▶ [SHORT PROBLEM] The data below should be printed in full, exactly, and without any of its images.

━━ DATASET EXCERPT

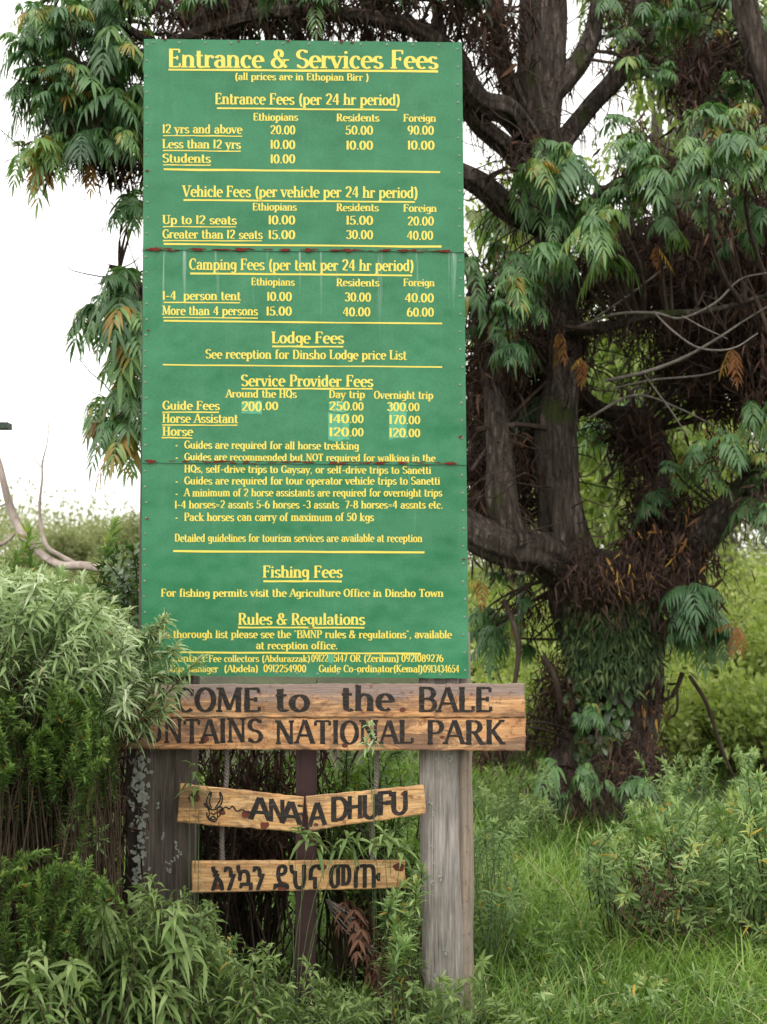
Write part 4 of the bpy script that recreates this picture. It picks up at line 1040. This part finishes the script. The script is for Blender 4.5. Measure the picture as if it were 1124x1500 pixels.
# shreds of bark and dried leaf bases hanging from trunk and limbs
i_ = rng.integers(len(skel[0]), len(SK), 5200); rad = np.concatenate(skr)[i_]
O = SK[i_] + rdir(5200) * (rad * 1.02)[:, None]
leaves(md, O, np.array([0, 0, -1.0]) + rng.normal(size=(5200, 3)) * .3, rdir(5200), .06 + .16 * rng.random(5200), .002 + .004 * rng.random(5200), .1, .5, 'strip', rng.random(5200) * .8, .3 * rng.normal(size=5200))
mb_t.build("branches", M['twig'], tree)
ml.build("crown", M['hagenia'], tree); ms.build("leaf_stalks", M['green_stem'], tree)
md.build("dead_leaf_skirts", M['dead'], tree); mdb.build("orange_dead_leaves", M['dead_bright'], tree)
# ferns and moss hanging on the trunk
e = empty("trunk_fern", P(890, 960, 9.1), "dark small-leaved creeping fern hanging down the big trunk", "fern")
mb = MB()
C = region([(832, 860), (970, 860), (965, 940), (925, 965), (860, 965), (838, 930)], 9.05, 9.2, 300)
ph = (C[:, 0] - float(P(898, 900, TY)[0])) / .36
C[:, 1] = TY - .33 * np.sqrt(np.clip(1 - ph ** 2, .05, 1)) - .02
for k in range(9):
    O = C + np.array([0, -.02, -.028 * k]) + rng.normal(size=C.shape) * .03
    D = np.array([0, -.8, -.6]) + rng.normal(size=C.shape) * .7
    leaves(mb, O, D, np.array([0, -1.0, .3]) + rng.normal(size=C.shape) * .3, .05 + .03 * rng.random(len(C)), .009, .4, .3, 'small', rng.random(len(C)))
mb.build("fronds", M['moss'], e)
e = empty("ivy_plant", P(895, 1060, 9.0), "broad-leaved green creeper climbing the middle of the big trunk", "creeper")
mb = MB()
C = region([(845, 975), (930, 960), (925, 1060), (905, 1130), (850, 1120)], 9.0, 9.1, 170)
ph = (C[:, 0] - float(P(890, 1040, TY)[0])) / .29; C[:, 1] = TY - .27 * np.sqrt(np.clip(1 - ph ** 2, .05, 1)) - .04
leaves(mb, C, np.array([0, -.5, -.6]) + rng.normal(size=C.shape) * .5, np.array([0, -1, .4]) + rng.normal(size=C.shape) * .2, .05 + .05 * rng.random(170), .024, .3, .15, 'oval', rng.random(170) * .9)
mb.build("foliage", M['glossy'], e)

# ------------------------------------------------------------------ shrubs
def shrub(name, label, cat, tips, base, leaf, mat, group=None, stem_mat='stem', foliage=True):
    """tips: m,3 stem ends; base: (x, y, spread x, spread y). leaf: dict(n, L, W, u0, el, droop, shape, whorl, spread)"""
    n = len(tips); e = empty(name, (base[0], base[1], gz(base[0], base[1])), label, cat, group)
    nb = max(1, n // leaf.get('fan', 11)); ctr = tips[rng.choice(n, nb, replace=False)]
    own = np.argmin(((tips[:, None] - ctr[None]) ** 2).sum(-1), 1)
    f = leaf.get('follow', .45)
    Bc = np.column_stack([(base[0] + (rng.random(nb) - .5) * base[2]) * (1 - f) + ctr[:, 0] * f, (base[1] + (rng.random(nb) - .5) * base[3]) * (1 - f) + ctr[:, 1] * f, np.zeros(nb)])
    Bc[:, 2] = gz(Bc[:, 0], Bc[:, 1]) - .03
    Mc = np.column_stack([Bc[:, :2] * .6 + ctr[:, :2] * .4, Bc[:, 2] * .35 + ctr[:, 2] * .65]) + rng.normal(size=(nb, 3)) * .04
    B = Bc[own] + rng.normal(size=(n, 3)) * .008
    Mid = Mc[own] * .6 + tips * .4 + rng.normal(size=(n, 3)) * leaf.get('jig', .07); Mid[:, 2] += leaf.get('arch', 0)
    mbs, mbl = MB(), MB()
    C = bez(B, Mid, tips, 8)
    r0 = leaf.get('r', .006)
    tubes(mbs, C, np.broadcast_to(np.linspace(r0, r0 * .35, 8), (n, 8)), 4)
    k = leaf['n']; u = leaf['u0'] + (1 - leaf['u0']) * (np.arange(k) + .5) / k
    u = u ** leaf.get('pow', .8)
    H = tips[:, 2] - B[:, 2]
    smax = leaf.get('span', 9.)       # only the last `span` metres carry leaves
    u0 = np.maximum(0, 1 - smax / np.maximum(np.linalg.norm(tips - B, axis=1), .05))
    uu = u0[:, None] + (1 - u0[:, None]) * u[None]
    uu3 = uu[..., None]
    pos = (1 - uu3) ** 2 * B[:, None] + 2 * uu3 * (1 - uu3) * Mid[:, None] + uu3 ** 2 * tips[:, None]
    T = unit(2 * (1 - uu3) * (Mid - B)[:, None] + 2 * uu3 * (tips - Mid)[:, None])
    a = rng.random(n)[:, None] * 6.28 + np.arange(k)[None] * 2.4
    X = unit(np.cross(T, UP + np.array([.3, .2, 0]))); Y_ = np.cross(T, X)
    rad = np.cos(a)[..., None] * X + np.sin(a)[..., None] * Y_
    el = np.radians(leaf['el'][0] + (leaf['el'][1] - leaf['el'][0]) * u[None] ** 2) + rng.normal(size=(n, k)) * .33
    D = T * np.sin(el)[..., None] + rad * np.cos(el)[..., None]
    Nn = T * np.cos(el)[..., None] - rad * np.sin(el)[..., None]
    sz = (leaf['L'][0] + (leaf['L'][1] - leaf['L'][0]) * rng.random((n, k))) * (1 - .55 * np.clip((u - .75) / .25, 0, 1)[None] ** 1.5)
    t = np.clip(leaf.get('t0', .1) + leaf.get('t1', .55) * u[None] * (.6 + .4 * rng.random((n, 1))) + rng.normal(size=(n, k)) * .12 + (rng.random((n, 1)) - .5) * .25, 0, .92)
    t = np.where(rng.random((n, k)) < leaf.get('sick', .012), 1.0 - .04 * rng.random((n, k)), t)
    sh = lambda x: x.reshape(-1, x.shape[-1])
    leaves(mbl, sh(pos), sh(D), sh(Nn), sz.ravel(), (sz * leaf['W']).ravel(), leaf['droop'] * (.5 + rng.random(n * k)), leaf.get('fold', .3), leaf.get('shape', 'lance'), t.ravel(), rng.normal(size=n * k) * .16)
    mbs.build("stems", M[stem_mat], e); mbl.build("foliage", M[mat], e)
    return e, tips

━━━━

▶ [EXERCISE RESULT]
Write part 4 of the bpy script that recreates this picture. It picks up at line 1040. This part finishes the script. The script is for Blender 4.5. Measure the picture as if it were 1124x1500 pixels.
# shreds of bark and dried leaf bases hanging from trunk and limbs
i_ = rng.integers(len(skel[0]), len(SK), 5200); rad = np.concatenate(skr)[i_]
O = SK[i_] + rdir(5200) * (rad * 1.02)[:, None]
leaves(md, O, np.array([0, 0, -1.0]) + rng.normal(size=(5200, 3)) * .3, rdir(5200), .06 + .16 * rng.random(5200), .002 + .004 * rng.random(5200), .1, .5, 'strip', rng.random(5200) * .8, .3 * rng.normal(size=5200))
mb_t.build("branches", M['twig'], tree)
ml.build("crown", M['hagenia'], tree); ms.build("leaf_stalks", M['green_stem'], tree)
md.build("dead_leaf_skirts", M['dead'], tree); mdb.build("orange_dead_leaves", M['dead_bright'], tree)
# ferns and moss hanging on the trunk
e = empty("trunk_fern", P(890, 960, 9.1), "dark small-leaved creeping fern hanging down the big trunk", "fern")
mb = MB()
C = region([(832, 860), (970, 860), (965, 940), (925, 965), (860, 965), (838, 930)], 9.05, 9.2, 300)
ph = (C[:, 0] - float(P(898, 900, TY)[0])) / .36
C[:, 1] = TY - .33 * np.sqrt(np.clip(1 - ph ** 2, .05, 1)) - .02
for k in range(9):
    O = C + np.array([0, -.02, -.028 * k]) + rng.normal(size=C.shape) * .03
    D = np.array([0, -.8, -.6]) + rng.normal(size=C.shape) * .7
    leaves(mb, O, D, np.array([0, -1.0, .3]) + rng.normal(size=C.shape) * .3, .05 + .03 * rng.random(len(C)), .009, .4, .3, 'small', rng.random(len(C)))
mb.build("fronds", M['moss'], e)
e = empty("ivy_plant", P(895, 1060, 9.0), "broad-leaved green creeper climbing the middle of the big trunk", "creeper")
mb = MB()
C = region([(845, 975), (930, 960), (925, 1060), (905, 1130), (850, 1120)], 9.0, 9.1, 170)
ph = (C[:, 0] - float(P(890, 1040, TY)[0])) / .29; C[:, 1] = TY - .27 * np.sqrt(np.clip(1 - ph ** 2, .05, 1)) - .04
leaves(mb, C, np.array([0, -.5, -.6]) + rng.normal(size=C.shape) * .5, np.array([0, -1, .4]) + rng.normal(size=C.shape) * .2, .05 + .05 * rng.random(170), .024, .3, .15, 'oval', rng.random(170) * .9)
mb.build("foliage", M['glossy'], e)

# ------------------------------------------------------------------ shrubs
def shrub(name, label, cat, tips, base, leaf, mat, group=None, stem_mat='stem', foliage=True):
    """tips: m,3 stem ends; base: (x, y, spread x, spread y). leaf: dict(n, L, W, u0, el, droop, shape, whorl, spread)"""
    n = len(tips); e = empty(name, (base[0], base[1], gz(base[0], base[1])), label, cat, group)
    nb = max(1, n // leaf.get('fan', 11)); ctr = tips[rng.choice(n, nb, replace=False)]
    own = np.argmin(((tips[:, None] - ctr[None]) ** 2).sum(-1), 1)
    f = leaf.get('follow', .45)
    Bc = np.column_stack([(base[0] + (rng.random(nb) - .5) * base[2]) * (1 - f) + ctr[:, 0] * f, (base[1] + (rng.random(nb) - .5) * base[3]) * (1 - f) + ctr[:, 1] * f, np.zeros(nb)])
    Bc[:, 2] = gz(Bc[:, 0], Bc[:, 1]) - .03
    Mc = np.column_stack([Bc[:, :2] * .6 + ctr[:, :2] * .4, Bc[:, 2] * .35 + ctr[:, 2] * .65]) + rng.normal(size=(nb, 3)) * .04
    B = Bc[own] + rng.normal(size=(n, 3)) * .008
    Mid = Mc[own] * .6 + tips * .4 + rng.normal(size=(n, 3)) * leaf.get('jig', .07); Mid[:, 2] += leaf.get('arch', 0)
    mbs, mbl = MB(), MB()
    C = bez(B, Mid, tips, 8)
    r0 = leaf.get('r', .006)
    tubes(mbs, C, np.broadcast_to(np.linspace(r0, r0 * .35, 8), (n, 8)), 4)
    k = leaf['n']; u = leaf['u0'] + (1 - leaf['u0']) * (np.arange(k) + .5) / k
    u = u ** leaf.get('pow', .8)
    H = tips[:, 2] - B[:, 2]
    smax = leaf.get('span', 9.)       # only the last `span` metres carry leaves
    u0 = np.maximum(0, 1 - smax / np.maximum(np.linalg.norm(tips - B, axis=1), .05))
    uu = u0[:, None] + (1 - u0[:, None]) * u[None]
    uu3 = uu[..., None]
    pos = (1 - uu3) ** 2 * B[:, None] + 2 * uu3 * (1 - uu3) * Mid[:, None] + uu3 ** 2 * tips[:, None]
    T = unit(2 * (1 - uu3) * (Mid - B)[:, None] + 2 * uu3 * (tips - Mid)[:, None])
    a = rng.random(n)[:, None] * 6.28 + np.arange(k)[None] * 2.4
    X = unit(np.cross(T, UP + np.array([.3, .2, 0]))); Y_ = np.cross(T, X)
    rad = np.cos(a)[..., None] * X + np.sin(a)[..., None] * Y_
    el = np.radians(leaf['el'][0] + (leaf['el'][1] - leaf['el'][0]) * u[None] ** 2) + rng.normal(size=(n, k)) * .33
    D = T * np.sin(el)[..., None] + rad * np.cos(el)[..., None]
    Nn = T * np.cos(el)[..., None] - rad * np.sin(el)[..., None]
    sz = (leaf['L'][0] + (leaf['L'][1] - leaf['L'][0]) * rng.random((n, k))) * (1 - .55 * np.clip((u - .75) / .25, 0, 1)[None] ** 1.5)
    t = np.clip(leaf.get('t0', .1) + leaf.get('t1', .55) * u[None] * (.6 + .4 * rng.random((n, 1))) + rng.normal(size=(n, k)) * .12 + (rng.random((n, 1)) - .5) * .25, 0, .92)
    t = np.where(rng.random((n, k)) < leaf.get('sick', .012), 1.0 - .04 * rng.random((n, k)), t)
    sh = lambda x: x.reshape(-1, x.shape[-1])
    leaves(mbl, sh(pos), sh(D), sh(Nn), sz.ravel(), (sz * leaf['W']).ravel(), leaf['droop'] * (.5 + rng.random(n * k)), leaf.get('fold', .3), leaf.get('shape', 'lance'), t.ravel(), rng.normal(size=n * k) * .16)
    mbs.build("stems", M[stem_mat], e); mbl.build("foliage", M[mat], e)
    return e, tips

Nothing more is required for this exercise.